I like having characters have relationships with gods, and other powers, but those brings- if they are not original to the established setting, need to be kept in character. it's just a massive pet peeve of mine. My own Tav, Telanziiri is a drow who is extremely devoted to Lolth (she really super evil, but plans on drowning the surface world in the blood of the armies of the Absolute as an offering to her). Twi'thi is a githyanki cleric of Selûne who still struggles with how she was raised under Vlaakkith's rule. It makes things very fun and interesting to have characters have these relationships. These things greatly inform how they behave. Telanzziri doesn't side with the goblins because Minthara is a traitor to Lolth. So she ends up going the "good guy" thing. Etc. I love how gods can affect character motivation and choice.
I'm sorry, I just could plain about these points forever. I hope I'm not coming across as confrontational! 😅
I'm very into lore, characterization of other characters, and setting. And those these things can inform out player created characters interact with the world around them.
"But in bg3 they are really just meddling tyrants." is such a good point. And I agree completely. They don't act like, or feel like gods. Especially not compared to their previously established selves.

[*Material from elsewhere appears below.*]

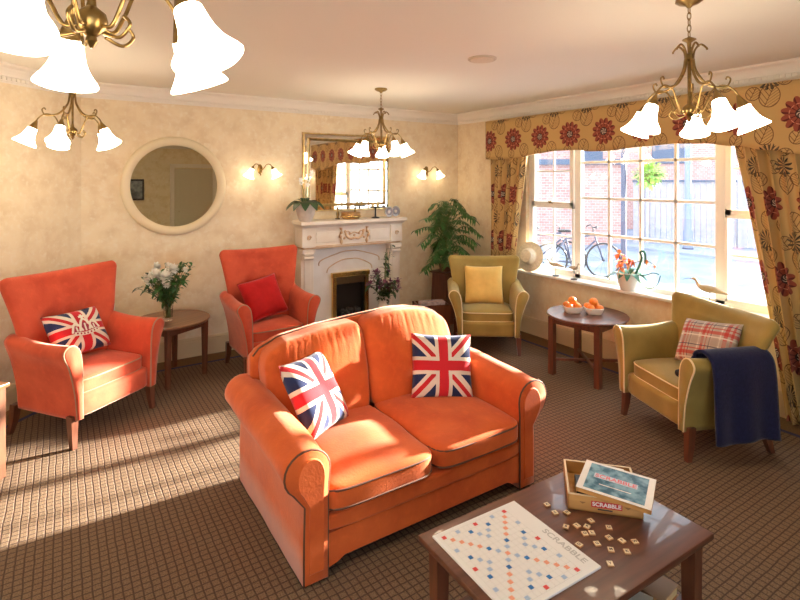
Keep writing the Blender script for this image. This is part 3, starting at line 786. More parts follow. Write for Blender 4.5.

The Dead Three, Mystra, Zariel, Shar- all got done so dirty by Larian. Selûne is fine- but we don't really get to interact with her at all like we do with all of the others.
Like yes some of the gods are evil, in alignment, (Zariel is an archdevil but I'm including her too). But that isn't an excuse for bad writing. Like I can't imagine anyone at Larian stopped and thought "why is this god this way and why do people worship these gods?" like no exercising of empathy (not a dig at low empathy people out there), or character building.
It's just depressing. BG3 is going to be the first time a lot of people interact with these characters at all. This is going to be their impression of them.
The gods of the forgotten realms are not uncaring beings who just use others for their own purposes. I just hate seeing it. It gives me anti-thesis vibes that is very off putting.
I am probably going to be stuck on this for days. The more I dig into it the more I am disappointed.